4. Menempatkan murid dalam kursi pengemudi. Dalam proses pembuatan keputusan, komunitas dapat memberikan saran atau mendorong ide-ide murid, namun pada akhirnya perlu memastikan bahwa murid lah yang akan mengambil keputusan.

 

Setelah membaca materi di atas, kami berharap Ibu/Bapak mulai dapat memahami agar program sekolah dapat berdampak positif pada murid, maka kita harus dapat meningkatkan kesempatan untuk mendorong kepemimpinan murid di dalam setiap tahapan pengelolaan program atau kegiatan (baik saat tahapan perencanaan, pelaksanaan, dan evaluasi program atau kegiatannya). Dan untuk dapat melakukan ini dengan efektif, sekolah perlu mendorong keterlibatan komunitas

 

Mendorong kepemimpinan murid akan memperbesar peluang kita untuk memberikan kesempatan bagi murid-murid kita untuk belajar tentang berbagai keterampilan-keterampilan penting, yang dapat digunakan lintas disiplin, dan akan berguna bagi kehidupannya kelak.

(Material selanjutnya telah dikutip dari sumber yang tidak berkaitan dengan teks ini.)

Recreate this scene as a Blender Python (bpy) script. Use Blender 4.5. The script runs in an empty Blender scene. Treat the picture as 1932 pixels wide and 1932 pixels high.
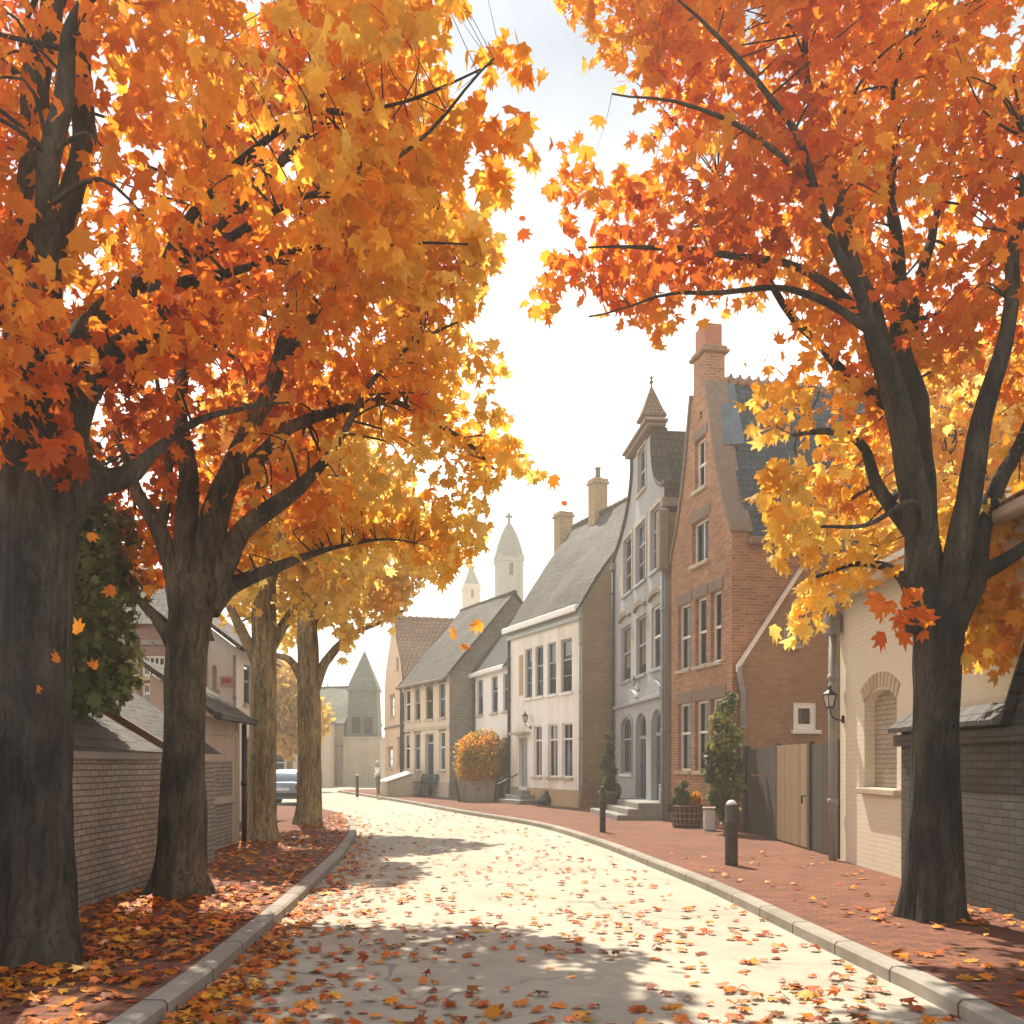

Keterampilan-keterampilan yang akan membantu mereka menjadi pembelajar sepanjang hayat. Mendorong kepemimpinan murid juga akan menumbuhkan efikasi diri yang kuat, sehingga diharapkan mereka akan percaya diri dan mampu membuat perubahan positif bagi dirinya sendiri, orang lain, dan lingkungan di sekitarnya.

Mereka akan dapat tumbuh menjadi warga negara yang bertanggung jawab.

 Standar Pengelolaan Pendidikan mengamanatkan bahwa sekolah perlu melibatkan

warga dan masyarakat pendukung sekolah dalam mengelola pendidikan. Setiap sekolah juga diharapkan untuk menjalin kemitraan dengan lembaga lain yang relevan, berkaitan dengan input, proses, output, dan pemanfaatan lulusan. Menurut Ibu/Bapak, apakah ada keterkaitan antara topik yang telah dijelaskan di atas dengan upaya pemenuhan standar tersebut?